Why do challenger banks tend to lead the best buy tables?

The analysis from Atom Bank showed that in the easy access market, the big banks are not offering market-leading accounts. Yet many have upped rates across a number of other products.

For easy access and fixed-rate accounts, however, it is still the challenger banks that dominate the savings rates tables.

One of the reasons for this is because challenger banks operate differently to the big high street banks. Challenger banks, for example, rely much more heavily on deposits from savers’ accounts.

Rachel Springall, finance expert at Moneyfacts, said: “Challenger banks work very differently to large high street banks and their aim to attract savings deposits is clear from their positioning in the top rate tables.

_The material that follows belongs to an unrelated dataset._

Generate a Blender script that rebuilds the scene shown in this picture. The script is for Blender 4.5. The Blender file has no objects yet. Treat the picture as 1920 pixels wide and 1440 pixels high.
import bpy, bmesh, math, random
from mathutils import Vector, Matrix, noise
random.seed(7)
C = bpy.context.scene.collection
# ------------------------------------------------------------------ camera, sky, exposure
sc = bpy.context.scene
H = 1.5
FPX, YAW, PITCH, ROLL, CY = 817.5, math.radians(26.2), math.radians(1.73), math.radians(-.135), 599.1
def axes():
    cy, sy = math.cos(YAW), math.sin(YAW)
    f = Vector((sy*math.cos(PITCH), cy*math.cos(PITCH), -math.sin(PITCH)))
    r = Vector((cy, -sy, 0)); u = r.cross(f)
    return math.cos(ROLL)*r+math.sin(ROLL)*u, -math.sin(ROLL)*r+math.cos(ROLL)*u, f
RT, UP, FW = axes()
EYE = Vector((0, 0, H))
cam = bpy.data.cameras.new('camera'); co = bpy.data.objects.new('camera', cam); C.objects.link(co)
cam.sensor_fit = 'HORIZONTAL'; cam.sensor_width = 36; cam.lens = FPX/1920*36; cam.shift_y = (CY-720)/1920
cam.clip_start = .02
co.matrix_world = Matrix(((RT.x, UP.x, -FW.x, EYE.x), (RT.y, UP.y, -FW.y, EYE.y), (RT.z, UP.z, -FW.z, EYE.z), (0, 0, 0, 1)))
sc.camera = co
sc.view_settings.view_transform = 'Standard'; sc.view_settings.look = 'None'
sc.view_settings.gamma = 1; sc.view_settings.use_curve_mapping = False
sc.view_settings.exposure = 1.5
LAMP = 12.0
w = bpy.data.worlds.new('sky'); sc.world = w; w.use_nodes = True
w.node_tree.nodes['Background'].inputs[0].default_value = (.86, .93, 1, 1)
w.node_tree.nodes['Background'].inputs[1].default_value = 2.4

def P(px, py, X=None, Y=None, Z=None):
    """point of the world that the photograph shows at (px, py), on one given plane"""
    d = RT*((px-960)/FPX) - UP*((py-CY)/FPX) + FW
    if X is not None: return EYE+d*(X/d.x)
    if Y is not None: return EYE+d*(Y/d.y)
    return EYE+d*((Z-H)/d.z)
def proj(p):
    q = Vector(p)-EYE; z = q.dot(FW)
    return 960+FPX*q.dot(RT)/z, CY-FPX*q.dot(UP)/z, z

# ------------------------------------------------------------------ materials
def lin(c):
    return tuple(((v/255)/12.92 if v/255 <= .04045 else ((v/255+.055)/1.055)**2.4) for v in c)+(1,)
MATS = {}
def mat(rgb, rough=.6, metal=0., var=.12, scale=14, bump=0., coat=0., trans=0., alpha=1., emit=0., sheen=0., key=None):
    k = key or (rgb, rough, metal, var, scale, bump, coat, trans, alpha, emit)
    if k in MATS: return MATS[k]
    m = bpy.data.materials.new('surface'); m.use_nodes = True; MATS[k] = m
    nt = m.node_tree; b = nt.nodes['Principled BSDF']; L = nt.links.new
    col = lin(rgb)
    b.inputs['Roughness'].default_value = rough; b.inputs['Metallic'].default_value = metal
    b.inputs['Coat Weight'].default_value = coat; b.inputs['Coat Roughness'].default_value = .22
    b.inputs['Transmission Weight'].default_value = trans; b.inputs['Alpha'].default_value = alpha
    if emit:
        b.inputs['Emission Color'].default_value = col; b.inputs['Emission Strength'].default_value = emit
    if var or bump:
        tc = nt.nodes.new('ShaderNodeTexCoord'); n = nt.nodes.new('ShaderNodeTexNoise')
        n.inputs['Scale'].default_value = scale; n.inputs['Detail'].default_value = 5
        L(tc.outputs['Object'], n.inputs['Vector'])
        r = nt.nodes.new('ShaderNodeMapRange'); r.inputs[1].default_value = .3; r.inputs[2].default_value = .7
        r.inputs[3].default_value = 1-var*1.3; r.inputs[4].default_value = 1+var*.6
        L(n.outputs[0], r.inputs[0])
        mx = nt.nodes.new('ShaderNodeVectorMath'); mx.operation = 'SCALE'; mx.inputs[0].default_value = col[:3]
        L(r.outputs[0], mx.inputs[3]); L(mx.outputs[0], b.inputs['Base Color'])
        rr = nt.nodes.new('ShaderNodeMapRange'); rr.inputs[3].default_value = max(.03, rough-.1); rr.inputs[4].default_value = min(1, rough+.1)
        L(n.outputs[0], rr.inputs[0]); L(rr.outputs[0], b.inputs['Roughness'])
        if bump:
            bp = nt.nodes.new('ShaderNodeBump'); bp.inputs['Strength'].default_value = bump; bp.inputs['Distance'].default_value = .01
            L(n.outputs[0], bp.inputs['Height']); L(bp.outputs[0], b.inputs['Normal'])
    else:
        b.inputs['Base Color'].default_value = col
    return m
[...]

“High street banks do not need to entice savings balances to fund their future lending like they may have been more inclined to do in the past. The link between base rate is much more disconnected and there is no guarantee savers will benefit from every single rise.”

Challenger banks can cut costs without a branch network

Another way challenger and high street banks differ is how people can access them. Many challenger banks are digital only, through a website or app, instead of having a big branch network.

This means they can keep costs down but it’s also a drawback for people who want to be able to go into a physical bank to manage their money.

Springall added: “Challenger banks offer savers an alternative to high street banks, but some are digital only, which may not be accessible for everyone.

“Digital only brands can avoid the costs of maintaining a branch network, so this streamlined setup can mean they offer better rates than their high street competition. However some challenger banks can have a small branch network depending on the size of the business and also offer decent rates too.

“It’s positive to see challenger banks continue to inject competition into the savings market but it is down to savers to shake their loyalty and switch if their bank is not paying a competitive return on their hard-earned cash.”